● **Exercise**
Extract the lines from the first line of the records below through the line containing "wd.node_tree.nodes['Background'].inputs[1].default_value = .6", inclusive, and reproduce them exactly as written.

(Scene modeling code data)
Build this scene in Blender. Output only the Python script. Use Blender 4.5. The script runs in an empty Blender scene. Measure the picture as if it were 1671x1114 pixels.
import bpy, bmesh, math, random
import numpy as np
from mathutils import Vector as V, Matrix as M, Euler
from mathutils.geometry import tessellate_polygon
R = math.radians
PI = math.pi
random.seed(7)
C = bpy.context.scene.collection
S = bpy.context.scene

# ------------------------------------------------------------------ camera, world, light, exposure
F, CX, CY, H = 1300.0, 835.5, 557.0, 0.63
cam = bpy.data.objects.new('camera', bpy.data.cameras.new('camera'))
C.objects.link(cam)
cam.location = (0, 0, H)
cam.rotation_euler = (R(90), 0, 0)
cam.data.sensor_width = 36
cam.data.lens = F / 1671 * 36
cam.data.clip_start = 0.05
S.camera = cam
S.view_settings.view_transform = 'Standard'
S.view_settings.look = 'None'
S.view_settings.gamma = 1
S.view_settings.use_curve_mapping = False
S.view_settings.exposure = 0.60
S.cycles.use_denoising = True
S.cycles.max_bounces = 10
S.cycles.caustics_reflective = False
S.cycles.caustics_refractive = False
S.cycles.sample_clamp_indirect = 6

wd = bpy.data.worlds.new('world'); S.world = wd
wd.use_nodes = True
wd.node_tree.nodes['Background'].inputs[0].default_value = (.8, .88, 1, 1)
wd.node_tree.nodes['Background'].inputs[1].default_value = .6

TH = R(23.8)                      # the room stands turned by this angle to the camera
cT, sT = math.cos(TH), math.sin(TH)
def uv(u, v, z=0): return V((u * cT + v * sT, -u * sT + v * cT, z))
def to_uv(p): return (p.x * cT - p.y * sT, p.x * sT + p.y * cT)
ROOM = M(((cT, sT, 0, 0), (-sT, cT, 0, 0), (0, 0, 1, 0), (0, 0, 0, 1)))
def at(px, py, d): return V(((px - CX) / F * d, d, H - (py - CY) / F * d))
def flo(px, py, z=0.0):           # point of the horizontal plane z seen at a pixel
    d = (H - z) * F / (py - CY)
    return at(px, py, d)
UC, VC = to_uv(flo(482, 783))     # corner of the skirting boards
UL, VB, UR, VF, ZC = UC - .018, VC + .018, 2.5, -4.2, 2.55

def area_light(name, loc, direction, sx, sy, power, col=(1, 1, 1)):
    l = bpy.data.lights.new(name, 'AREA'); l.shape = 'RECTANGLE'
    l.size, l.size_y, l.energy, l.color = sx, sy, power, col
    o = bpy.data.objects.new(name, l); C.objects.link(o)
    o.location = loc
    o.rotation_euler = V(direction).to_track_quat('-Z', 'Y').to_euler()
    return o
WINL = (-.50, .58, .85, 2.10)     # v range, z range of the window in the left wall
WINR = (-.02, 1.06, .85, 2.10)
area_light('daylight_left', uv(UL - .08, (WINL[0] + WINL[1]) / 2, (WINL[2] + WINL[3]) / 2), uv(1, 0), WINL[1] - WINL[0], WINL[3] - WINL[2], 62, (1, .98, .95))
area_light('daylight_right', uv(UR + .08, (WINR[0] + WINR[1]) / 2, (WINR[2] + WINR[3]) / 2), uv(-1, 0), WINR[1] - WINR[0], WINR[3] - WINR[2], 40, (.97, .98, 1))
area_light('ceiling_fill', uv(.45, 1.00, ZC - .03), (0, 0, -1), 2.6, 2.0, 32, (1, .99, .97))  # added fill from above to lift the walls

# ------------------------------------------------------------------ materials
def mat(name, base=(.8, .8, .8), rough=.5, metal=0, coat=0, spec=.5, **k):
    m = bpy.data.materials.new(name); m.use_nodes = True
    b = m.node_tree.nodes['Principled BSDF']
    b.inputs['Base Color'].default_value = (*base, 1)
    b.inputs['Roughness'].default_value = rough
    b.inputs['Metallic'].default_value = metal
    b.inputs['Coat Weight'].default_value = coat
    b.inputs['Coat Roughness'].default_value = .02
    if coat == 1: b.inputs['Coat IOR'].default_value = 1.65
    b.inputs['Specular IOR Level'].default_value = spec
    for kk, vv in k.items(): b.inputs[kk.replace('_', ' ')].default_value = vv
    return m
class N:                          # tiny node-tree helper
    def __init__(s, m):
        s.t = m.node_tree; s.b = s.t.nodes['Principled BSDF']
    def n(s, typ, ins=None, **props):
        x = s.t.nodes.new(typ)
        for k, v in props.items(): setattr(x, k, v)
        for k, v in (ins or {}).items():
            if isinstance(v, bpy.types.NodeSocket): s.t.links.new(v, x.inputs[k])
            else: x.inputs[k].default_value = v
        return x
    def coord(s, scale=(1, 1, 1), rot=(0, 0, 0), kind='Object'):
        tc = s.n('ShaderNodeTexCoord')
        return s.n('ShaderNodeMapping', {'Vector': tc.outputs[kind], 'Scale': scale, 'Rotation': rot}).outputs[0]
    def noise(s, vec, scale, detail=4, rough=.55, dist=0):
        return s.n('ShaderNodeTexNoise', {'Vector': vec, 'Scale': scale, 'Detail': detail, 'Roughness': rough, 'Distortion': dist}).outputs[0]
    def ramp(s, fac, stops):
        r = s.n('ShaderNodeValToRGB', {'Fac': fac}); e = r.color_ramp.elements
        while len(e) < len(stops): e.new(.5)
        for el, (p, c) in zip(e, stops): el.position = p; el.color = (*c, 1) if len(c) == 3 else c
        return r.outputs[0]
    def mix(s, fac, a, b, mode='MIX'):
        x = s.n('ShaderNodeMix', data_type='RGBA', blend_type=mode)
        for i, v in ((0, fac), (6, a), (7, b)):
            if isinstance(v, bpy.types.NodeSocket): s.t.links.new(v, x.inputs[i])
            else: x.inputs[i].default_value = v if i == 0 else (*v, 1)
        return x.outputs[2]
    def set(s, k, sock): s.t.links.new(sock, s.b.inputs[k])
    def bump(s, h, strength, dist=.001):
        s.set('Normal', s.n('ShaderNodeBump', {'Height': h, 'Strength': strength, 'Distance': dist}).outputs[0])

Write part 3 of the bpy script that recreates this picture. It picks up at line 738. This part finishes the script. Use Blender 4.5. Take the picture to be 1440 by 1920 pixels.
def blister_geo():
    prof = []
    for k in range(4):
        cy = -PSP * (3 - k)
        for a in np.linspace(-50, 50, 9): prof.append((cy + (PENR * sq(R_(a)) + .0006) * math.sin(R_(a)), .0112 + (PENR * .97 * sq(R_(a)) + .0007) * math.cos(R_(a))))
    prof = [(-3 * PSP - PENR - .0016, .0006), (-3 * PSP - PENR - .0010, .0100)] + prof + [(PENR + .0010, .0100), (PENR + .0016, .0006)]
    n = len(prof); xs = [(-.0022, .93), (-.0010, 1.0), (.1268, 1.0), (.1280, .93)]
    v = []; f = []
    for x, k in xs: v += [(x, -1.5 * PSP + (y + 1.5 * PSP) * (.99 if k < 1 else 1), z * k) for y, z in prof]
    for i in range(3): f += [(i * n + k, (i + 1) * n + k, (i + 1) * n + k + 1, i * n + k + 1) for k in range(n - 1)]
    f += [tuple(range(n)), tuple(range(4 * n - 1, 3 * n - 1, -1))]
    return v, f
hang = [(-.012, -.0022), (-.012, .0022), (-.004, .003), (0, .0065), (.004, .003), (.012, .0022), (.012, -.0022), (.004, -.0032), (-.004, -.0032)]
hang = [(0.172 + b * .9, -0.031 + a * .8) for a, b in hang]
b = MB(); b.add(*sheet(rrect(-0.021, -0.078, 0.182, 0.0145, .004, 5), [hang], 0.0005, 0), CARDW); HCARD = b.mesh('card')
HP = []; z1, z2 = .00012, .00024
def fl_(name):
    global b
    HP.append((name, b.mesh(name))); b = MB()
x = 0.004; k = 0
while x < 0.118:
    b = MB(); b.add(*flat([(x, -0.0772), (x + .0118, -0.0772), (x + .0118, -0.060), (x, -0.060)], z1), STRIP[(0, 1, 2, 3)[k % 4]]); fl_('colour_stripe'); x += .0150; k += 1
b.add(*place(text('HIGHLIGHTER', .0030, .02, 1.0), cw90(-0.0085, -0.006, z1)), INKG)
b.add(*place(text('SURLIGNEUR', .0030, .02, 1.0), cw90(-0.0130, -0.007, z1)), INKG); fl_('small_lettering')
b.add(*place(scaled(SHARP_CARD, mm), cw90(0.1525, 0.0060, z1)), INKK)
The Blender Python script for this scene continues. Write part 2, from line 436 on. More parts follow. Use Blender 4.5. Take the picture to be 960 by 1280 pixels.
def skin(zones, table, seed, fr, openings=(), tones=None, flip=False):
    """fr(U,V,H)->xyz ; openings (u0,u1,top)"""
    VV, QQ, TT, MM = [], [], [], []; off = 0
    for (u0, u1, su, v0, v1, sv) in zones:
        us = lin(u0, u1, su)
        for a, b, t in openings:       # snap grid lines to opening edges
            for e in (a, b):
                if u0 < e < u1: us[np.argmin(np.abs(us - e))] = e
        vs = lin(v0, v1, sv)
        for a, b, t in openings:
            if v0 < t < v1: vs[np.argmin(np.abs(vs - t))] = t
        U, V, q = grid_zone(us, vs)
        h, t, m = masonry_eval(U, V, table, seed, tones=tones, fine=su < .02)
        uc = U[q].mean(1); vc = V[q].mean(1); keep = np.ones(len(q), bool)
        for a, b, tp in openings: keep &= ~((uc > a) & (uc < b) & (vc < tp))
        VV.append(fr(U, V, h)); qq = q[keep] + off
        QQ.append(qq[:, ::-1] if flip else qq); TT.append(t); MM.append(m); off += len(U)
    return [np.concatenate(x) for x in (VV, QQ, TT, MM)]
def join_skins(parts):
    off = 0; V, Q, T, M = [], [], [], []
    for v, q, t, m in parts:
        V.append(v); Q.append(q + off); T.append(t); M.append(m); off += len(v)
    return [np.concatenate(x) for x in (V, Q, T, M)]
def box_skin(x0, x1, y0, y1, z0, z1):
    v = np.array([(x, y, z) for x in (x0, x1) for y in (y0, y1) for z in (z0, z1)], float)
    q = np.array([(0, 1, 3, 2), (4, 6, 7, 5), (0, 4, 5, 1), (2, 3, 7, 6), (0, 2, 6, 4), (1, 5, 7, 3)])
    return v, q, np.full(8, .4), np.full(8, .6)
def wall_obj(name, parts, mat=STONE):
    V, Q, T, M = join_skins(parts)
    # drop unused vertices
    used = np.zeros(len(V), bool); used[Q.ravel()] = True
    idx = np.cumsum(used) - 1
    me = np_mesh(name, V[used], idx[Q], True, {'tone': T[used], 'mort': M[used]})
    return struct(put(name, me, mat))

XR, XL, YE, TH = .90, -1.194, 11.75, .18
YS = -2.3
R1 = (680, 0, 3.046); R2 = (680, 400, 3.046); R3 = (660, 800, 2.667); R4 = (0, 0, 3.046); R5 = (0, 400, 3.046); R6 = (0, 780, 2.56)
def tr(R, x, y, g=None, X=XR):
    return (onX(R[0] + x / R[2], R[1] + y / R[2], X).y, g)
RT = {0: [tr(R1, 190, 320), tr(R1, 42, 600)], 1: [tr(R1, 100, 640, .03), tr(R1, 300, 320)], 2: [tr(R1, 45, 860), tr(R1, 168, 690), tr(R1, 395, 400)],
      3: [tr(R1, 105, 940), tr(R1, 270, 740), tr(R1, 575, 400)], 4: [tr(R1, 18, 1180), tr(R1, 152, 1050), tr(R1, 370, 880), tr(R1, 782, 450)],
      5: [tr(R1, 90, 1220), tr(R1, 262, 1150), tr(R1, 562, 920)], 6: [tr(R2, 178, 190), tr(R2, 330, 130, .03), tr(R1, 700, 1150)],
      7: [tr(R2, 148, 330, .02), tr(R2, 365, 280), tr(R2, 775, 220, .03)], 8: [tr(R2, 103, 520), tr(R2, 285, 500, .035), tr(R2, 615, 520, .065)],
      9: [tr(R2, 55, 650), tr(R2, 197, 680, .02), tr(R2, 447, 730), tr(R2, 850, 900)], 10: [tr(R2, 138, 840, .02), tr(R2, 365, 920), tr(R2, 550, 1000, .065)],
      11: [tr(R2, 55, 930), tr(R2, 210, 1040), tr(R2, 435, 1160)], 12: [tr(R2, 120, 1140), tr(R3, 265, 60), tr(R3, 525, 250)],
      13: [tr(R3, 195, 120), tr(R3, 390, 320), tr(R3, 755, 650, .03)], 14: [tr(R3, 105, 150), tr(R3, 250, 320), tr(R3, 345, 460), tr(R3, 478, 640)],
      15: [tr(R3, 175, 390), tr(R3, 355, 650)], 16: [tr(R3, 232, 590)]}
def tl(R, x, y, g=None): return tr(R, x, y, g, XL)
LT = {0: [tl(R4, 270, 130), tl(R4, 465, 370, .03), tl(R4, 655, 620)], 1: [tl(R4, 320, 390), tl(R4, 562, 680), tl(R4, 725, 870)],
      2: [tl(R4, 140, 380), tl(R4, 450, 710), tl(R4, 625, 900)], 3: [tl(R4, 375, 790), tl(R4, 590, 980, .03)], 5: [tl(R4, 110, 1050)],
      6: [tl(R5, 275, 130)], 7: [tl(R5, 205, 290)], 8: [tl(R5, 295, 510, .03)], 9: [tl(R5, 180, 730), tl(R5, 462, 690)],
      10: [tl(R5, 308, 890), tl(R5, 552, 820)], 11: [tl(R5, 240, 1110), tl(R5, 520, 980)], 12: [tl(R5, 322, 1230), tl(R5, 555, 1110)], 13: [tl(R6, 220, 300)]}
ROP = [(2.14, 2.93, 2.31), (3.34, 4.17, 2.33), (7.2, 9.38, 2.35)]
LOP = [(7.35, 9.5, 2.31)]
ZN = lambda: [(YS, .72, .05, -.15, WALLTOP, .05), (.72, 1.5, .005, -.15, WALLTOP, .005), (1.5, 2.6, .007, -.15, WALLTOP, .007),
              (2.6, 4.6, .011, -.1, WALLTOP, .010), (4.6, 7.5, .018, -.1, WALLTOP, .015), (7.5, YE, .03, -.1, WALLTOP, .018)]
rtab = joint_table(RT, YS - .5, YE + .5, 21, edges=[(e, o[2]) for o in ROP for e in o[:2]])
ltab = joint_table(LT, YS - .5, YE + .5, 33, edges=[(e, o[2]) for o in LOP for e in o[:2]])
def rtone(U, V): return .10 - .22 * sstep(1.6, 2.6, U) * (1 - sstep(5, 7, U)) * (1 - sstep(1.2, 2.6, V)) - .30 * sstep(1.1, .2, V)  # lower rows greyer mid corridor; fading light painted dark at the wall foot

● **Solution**
Build this scene in Blender. Output only the Python script. Use Blender 4.5. The script runs in an empty Blender scene. Measure the picture as if it were 1671x1114 pixels.
import bpy, bmesh, math, random
import numpy as np
from mathutils import Vector as V, Matrix as M, Euler
from mathutils.geometry import tessellate_polygon
R = math.radians
PI = math.pi
random.seed(7)
C = bpy.context.scene.collection
S = bpy.context.scene

# ------------------------------------------------------------------ camera, world, light, exposure
F, CX, CY, H = 1300.0, 835.5, 557.0, 0.63
cam = bpy.data.objects.new('camera', bpy.data.cameras.new('camera'))
C.objects.link(cam)
cam.location = (0, 0, H)
cam.rotation_euler = (R(90), 0, 0)
cam.data.sensor_width = 36
cam.data.lens = F / 1671 * 36
cam.data.clip_start = 0.05
S.camera = cam
S.view_settings.view_transform = 'Standard'
S.view_settings.look = 'None'
S.view_settings.gamma = 1
S.view_settings.use_curve_mapping = False
S.view_settings.exposure = 0.60
S.cycles.use_denoising = True
S.cycles.max_bounces = 10
S.cycles.caustics_reflective = False
S.cycles.caustics_refractive = False
S.cycles.sample_clamp_indirect = 6

wd = bpy.data.worlds.new('world'); S.world = wd
wd.use_nodes = True
wd.node_tree.nodes['Background'].inputs[0].default_value = (.8, .88, 1, 1)
wd.node_tree.nodes['Background'].inputs[1].default_value = .6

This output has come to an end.